PROBLEM TO WORK ON :: Begin with the first line of the entries below and reproduce each line exactly, ending with the line that holds "a = G(172+k*8.6, 676-k*0.4, QZ);".

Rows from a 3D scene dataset
[start]

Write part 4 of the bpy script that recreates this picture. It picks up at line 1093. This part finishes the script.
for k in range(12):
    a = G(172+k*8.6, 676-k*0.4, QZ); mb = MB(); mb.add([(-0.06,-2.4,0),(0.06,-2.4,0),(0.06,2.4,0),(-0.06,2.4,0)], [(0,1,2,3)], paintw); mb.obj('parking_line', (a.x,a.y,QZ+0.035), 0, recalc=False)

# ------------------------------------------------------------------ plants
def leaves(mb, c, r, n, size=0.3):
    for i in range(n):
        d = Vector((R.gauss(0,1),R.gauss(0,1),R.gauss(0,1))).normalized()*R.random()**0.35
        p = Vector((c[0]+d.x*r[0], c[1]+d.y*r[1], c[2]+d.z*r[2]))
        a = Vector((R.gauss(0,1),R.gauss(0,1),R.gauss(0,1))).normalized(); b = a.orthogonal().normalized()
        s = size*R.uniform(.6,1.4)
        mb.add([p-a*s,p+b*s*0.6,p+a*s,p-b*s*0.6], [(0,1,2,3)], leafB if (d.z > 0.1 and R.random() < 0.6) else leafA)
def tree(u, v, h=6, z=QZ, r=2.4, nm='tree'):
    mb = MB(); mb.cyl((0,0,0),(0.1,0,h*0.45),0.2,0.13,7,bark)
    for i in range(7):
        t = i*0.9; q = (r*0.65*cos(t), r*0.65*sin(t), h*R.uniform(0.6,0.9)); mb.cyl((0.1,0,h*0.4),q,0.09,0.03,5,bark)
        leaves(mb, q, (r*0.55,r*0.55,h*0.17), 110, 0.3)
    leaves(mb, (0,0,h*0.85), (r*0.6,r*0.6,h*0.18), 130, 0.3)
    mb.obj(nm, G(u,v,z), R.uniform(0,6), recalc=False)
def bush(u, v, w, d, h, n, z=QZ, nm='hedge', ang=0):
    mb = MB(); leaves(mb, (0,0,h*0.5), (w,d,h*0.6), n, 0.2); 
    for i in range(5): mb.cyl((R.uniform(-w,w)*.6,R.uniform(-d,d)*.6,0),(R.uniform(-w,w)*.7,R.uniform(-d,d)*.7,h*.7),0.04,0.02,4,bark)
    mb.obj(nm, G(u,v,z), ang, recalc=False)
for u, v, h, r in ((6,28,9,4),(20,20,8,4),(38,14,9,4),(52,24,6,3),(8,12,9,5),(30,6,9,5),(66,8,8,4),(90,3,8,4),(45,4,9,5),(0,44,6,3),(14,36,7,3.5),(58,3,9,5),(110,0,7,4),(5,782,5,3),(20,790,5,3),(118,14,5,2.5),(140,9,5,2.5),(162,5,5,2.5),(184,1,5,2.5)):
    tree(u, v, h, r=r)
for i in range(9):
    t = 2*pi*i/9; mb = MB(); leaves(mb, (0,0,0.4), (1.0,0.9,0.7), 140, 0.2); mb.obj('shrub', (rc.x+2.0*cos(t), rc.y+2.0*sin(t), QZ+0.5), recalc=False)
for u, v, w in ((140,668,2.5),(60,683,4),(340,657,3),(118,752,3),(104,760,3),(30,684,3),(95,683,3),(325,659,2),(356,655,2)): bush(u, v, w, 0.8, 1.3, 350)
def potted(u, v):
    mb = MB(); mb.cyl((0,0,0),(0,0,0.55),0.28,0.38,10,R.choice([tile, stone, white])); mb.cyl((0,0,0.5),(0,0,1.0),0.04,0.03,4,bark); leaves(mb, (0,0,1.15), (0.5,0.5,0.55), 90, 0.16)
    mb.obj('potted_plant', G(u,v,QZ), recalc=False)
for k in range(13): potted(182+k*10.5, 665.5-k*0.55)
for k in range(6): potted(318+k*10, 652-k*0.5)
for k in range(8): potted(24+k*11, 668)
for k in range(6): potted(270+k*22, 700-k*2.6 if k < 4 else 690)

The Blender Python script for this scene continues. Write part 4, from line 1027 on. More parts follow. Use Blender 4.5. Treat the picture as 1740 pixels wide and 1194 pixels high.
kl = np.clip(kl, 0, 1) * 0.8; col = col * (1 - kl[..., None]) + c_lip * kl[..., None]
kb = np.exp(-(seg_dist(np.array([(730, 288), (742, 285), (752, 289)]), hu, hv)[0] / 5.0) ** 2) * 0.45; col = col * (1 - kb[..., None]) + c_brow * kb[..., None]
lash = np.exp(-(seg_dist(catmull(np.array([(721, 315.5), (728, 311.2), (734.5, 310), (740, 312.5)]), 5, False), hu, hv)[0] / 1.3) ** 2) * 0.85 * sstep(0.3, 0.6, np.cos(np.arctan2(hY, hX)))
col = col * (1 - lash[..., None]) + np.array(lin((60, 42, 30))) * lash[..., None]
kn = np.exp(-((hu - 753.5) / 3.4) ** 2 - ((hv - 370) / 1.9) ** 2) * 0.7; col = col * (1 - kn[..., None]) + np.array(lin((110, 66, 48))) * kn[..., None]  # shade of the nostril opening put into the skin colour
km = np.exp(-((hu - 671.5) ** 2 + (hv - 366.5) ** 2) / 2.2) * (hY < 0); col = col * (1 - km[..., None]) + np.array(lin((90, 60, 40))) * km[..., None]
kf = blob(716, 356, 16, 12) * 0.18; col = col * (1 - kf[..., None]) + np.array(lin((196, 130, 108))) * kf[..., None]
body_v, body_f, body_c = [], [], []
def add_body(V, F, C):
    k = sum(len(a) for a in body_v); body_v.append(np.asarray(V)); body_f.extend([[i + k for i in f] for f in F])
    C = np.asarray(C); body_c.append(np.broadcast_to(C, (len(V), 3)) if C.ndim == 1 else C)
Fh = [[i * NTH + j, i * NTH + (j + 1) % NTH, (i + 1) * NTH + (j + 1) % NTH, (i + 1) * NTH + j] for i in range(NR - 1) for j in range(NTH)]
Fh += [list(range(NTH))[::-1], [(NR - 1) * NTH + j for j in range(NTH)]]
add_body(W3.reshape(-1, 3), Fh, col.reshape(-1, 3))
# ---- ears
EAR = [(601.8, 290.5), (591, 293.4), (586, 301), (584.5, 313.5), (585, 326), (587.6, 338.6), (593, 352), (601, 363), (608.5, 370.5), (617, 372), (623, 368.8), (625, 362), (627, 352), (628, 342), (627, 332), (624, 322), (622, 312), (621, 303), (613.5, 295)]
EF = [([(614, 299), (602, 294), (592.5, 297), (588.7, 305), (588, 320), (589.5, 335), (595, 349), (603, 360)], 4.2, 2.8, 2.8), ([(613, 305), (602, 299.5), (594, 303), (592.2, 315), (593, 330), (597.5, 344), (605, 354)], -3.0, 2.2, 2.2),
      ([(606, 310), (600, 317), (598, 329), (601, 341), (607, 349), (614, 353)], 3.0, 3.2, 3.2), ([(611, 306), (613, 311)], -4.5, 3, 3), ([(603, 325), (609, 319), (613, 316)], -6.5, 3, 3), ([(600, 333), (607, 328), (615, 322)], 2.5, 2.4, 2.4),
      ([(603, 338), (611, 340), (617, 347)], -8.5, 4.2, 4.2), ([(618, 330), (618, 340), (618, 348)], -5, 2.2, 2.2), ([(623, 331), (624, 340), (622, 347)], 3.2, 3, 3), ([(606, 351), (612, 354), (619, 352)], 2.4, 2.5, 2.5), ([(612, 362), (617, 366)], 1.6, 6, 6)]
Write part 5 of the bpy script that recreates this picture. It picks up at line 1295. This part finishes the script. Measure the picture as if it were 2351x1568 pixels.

[end]

COMPLETE OUTPUT ::
Write part 4 of the bpy script that recreates this picture. It picks up at line 1093. This part finishes the script.
for k in range(12):
    a = G(172+k*8.6, 676-k*0.4, QZ); mb = MB(); mb.add([(-0.06,-2.4,0),(0.06,-2.4,0),(0.06,2.4,0),(-0.06,2.4,0)], [(0,1,2,3)], paintw); mb.obj('parking_line', (a.x,a.y,QZ+0.035), 0, recalc=False)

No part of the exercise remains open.